Sa vie quotidienne a été celle d’un homme de métier, toujours écrivant, corrigeant, recomposant, occupé à honorer des contrats, à boucher des trous, à réemployer ou à relancer des textes anciens. Au niveau le plus concrètement matériel se situe un travail immense et d’un type assez particulier, signe de ce que l’écriture a cessé d’être du siècle de la plume pour être de celui de la technique. Jusqu’à ce qu’il devienne imprimeur, les manuscrits de Balzac sont corrigés, refaits, découpés, collés, recollés, surcollés, de manière fantastique (Wann Chlore, et encore le Dernier Chouan). Puis il découvrit cette manière d’écrire — qui devait contribuer à le ruiner, les nouveaux frais de composition grevant, voire annulant, le prix touché par contrat — de la correction sur épreuves. Il rédigeait, souvent très vite, une sorte de brouillon de premier jet, qu’il envoyait à l’imprimerie. Puis, sur les placards qui lui revenaient et qu’il relisait comme une sorte de texte frais, nouveau, là, devant lui, objet, avec les grandes marges blanches, commençait un second travail de rédaction, par éclatement du texte, par une sorte d’explosion en rosace autour du premier noyau. À la différence de la correction flaubertienne, la correction balzacienne n’est jamais de polissage et de resserrement, mais toujours d’enrichissement et de plus grande surface couverte. À la relecture, le plus souvent, l’imagination est mise en branle par tel détail ou tel incident de premier jet qui n’avaient pas eu d’abord tous leurs développements ni ne les avaient même suggérés. Ainsi, dans le Médecin de campagne, la construction de la route et du pont, d’abord rapidement indiquée, devient, sur épreuves, quelque chose d’épique, l’enthousiasme du romancier montant avec celui des villageois qui redécouvrent un sens au travail. Ainsi encore, dans le Lys, une brève notation du manuscrit sur l’enfance du héros donne naissance sur épreuves à cet énorme excursus qu’est le récit de l’enfance de Félix de Vandenesse, clairement apparu à Balzac comme étant Balzac lui-même. En ce qui concerne ce roman, on a pu compter que le manuscrit ne représentait que le tiers ou le quart du texte définitif.

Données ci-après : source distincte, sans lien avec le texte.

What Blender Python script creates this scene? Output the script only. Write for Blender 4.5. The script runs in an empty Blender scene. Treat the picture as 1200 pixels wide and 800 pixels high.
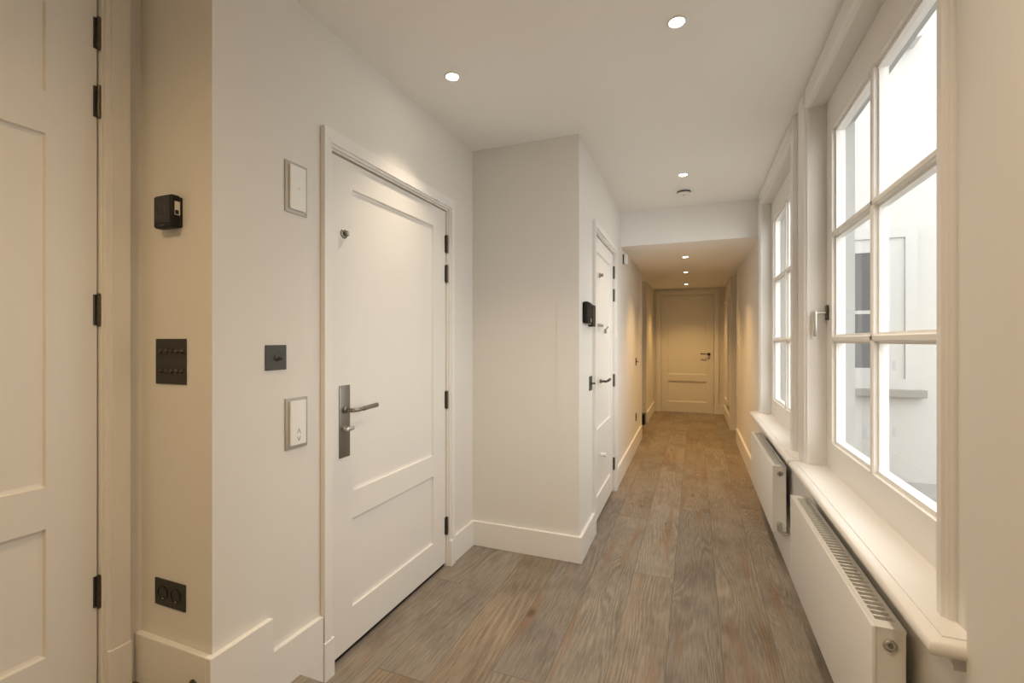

Plus que la simple manifestation d’une technique, il y a là manifestation d’une manière de concevoir et de vivre l’acte d’écrire : non pas, pour Balzac, acte de souffrance, mais acte d’expansion et d’affirmation. Balzac n’a pas connu les affres du style, mais bien l’aventure exaltante et épuisante des bonds successifs, des vagues qui se recouvrent et vont toujours plus loin, des pulsions d’un investissement et d’un don de soi au texte toujours de plus en plus total. À ce métier, Balzac s’est tué. Non seulement parce qu’il travaillait beaucoup et devait faire face à de multiples engagements, mais parce qu’il travaillait intensément. Il a souvent lui-même parlé de cette « bataille des épreuves », moment essentiel pour lui de la création et chantier, alors qu’il n’est pour la plupart des écrivains que corvée ou occasion de corriger quelques détails. La pensée tuant le penseur, le mythe de la peau de chagrin et de l’énergie qui ne se dépense pas deux fois, tout cela, bien loin de n’être que fiction littéraire ou construction abstraite, a été vécu par Balzac pendant ces journées et ces nuits de travail en tête à tête avec le papier, la célèbre cafetière sur la table. Cette claustration, d’ailleurs, n’était pas retraite. Benassis, dans le Médecin de campagne, a refusé la solution de la Grande-Chartreuse. Balzac ne s’est pas retiré, comme se retireront Flaubert, Mallarmé, Proust. Il allait dans le monde, il voyageait. Il était un intarissable — et parfois outrecuidant — bavard de salon. Il imaginait de mirifiques entreprises commerciales ou industrielles (chênes de Pologne, mines argentifères de Sicile, ananas des Jardies). Mais il faisait son métier à la fois besoin, technique, mission. Il y a eu dans la vie de l’homme Balzac un côté gigantesque et illuminé, mais dans la pratique et sans la pose ou les attitudes romantiques, sans noblesse, sans front lourd et sans drapé, quelque chose, en tout, de prosaïque, au moment où la prose devient, dans la presse et dans l’édition à grand tirage, la langue même d’un monde moderne majeur.


Le roman balzacien

Il existe aujourd’hui un modèle de roman balzacien (ou stendhalien) comme il a existé un modèle de tragédie classique ou de sonnet français. Ce modèle a été contesté à la fin du xixe s. et au xxe s. par tout ce qui se réclame de Joyce, Proust, des romanciers américains et du nouveau roman. Le roman balzacien, fondé sur la description, l’analyse, la fourniture d’une documentation et le récit logique et complet d’une histoire, est-il dépassé ? Avant d’en venir là, il faut bien voir que le roman balzacien, qui a servi au moins de repère au roman naturaliste avant de servir de repoussoir et d’antiroman au roman poétique, n’est pas sorti tout armé d’une cervelle exceptionnelle ni surtout d’intentions platement « réalistes ».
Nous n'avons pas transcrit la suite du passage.